Inhaltlich werden Positionen geschärft, die bereits auf dem Erfurter Parteitag beschlossen wurden und bereits eine Abkehr vom Wagenknecht-Flügel bedeuten: erstens die Verbindung von Sozial- und Klimapolitik inklusive Unterstützung der Klimaproteste, zweitens die Verurteilung des russischen Angriffskrieges, ohne die Nato in Mitverantwortung zu ziehen. Hinzu kommt eine pro-europäische Perspektive: Die Initiator*innen beziehen sich positiv auf die EU, regen aber auch Reformen an. Letzteres ist mit Blick auf die Europawahl 2024 besonders interessant. Der Wagenknecht-Getreue Diether Dehm hat gefordert, dass dem »Abbruchunternehmen« im Karl-Liebknecht-Haus zu dieser Wahl eine Kraft entgegentreten müsse. Dehm ist als scharfer EU-Kritiker bekannt. Es ist anzunehmen, dass besonders an diesem Punkt eine Zuspitzung des Konflikts bevorsteht.
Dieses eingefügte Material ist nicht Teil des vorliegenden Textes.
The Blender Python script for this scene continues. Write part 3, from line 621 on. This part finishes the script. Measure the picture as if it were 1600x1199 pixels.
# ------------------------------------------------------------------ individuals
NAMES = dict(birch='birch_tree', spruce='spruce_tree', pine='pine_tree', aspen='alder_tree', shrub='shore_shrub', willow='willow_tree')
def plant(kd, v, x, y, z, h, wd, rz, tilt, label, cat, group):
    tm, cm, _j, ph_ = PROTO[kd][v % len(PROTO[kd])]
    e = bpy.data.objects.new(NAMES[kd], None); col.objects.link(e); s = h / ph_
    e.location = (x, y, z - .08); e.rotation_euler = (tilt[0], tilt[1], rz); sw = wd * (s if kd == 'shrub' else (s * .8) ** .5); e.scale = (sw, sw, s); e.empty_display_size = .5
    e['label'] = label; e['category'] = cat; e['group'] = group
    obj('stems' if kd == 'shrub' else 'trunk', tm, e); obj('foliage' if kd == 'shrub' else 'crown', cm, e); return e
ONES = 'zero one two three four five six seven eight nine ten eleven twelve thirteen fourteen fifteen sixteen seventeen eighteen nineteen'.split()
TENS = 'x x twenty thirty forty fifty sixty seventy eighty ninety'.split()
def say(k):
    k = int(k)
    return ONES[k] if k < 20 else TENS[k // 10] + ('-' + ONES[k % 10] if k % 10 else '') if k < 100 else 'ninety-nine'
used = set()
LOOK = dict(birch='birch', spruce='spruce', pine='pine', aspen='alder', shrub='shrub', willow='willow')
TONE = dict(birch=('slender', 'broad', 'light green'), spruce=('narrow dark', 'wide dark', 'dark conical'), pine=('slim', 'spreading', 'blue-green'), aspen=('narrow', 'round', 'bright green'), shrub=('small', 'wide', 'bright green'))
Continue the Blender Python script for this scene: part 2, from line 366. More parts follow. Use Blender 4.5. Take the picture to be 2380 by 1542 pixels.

Die Verbindung von Reformer*innen und Bewegungslinken ist indes nicht neu, auch die Parteispitze aus Martin Schirdewan und Janine Wissler setzt sich aus diesen Flügeln zusammen. Aber: Längst nicht alle Vertreter*innen der Strömungen unterstützen den Aufruf. Beispielsweise gibt es Ost-Reformer, die eine Parteigründung von Wagenknecht eher fürchten, weil viele ältere ostdeutsche Genoss*innen die Positionen der Ex-Fraktionschefin etwa zu Russland teilen. So kritisiert Wagenknecht den russischen Präsidenten Wladimir Putin – wenn überhaupt – eher beiläufig, ansonsten konzentriert sie sich auf die Nato und den Westen. Die Bewegungslinke Christine Buchholz sagt: »Die Zuspitzung auf den sogenannten ‚Linkskonservatismus› wird den Herausforderungen an die Linke nicht gerecht.« Sie kritisiert, dass die Initiator*innen auf andere Streitfragen gar nicht eingehen, etwa auf Forderungen von Linken nach Waffenlieferungen an die Ukraine.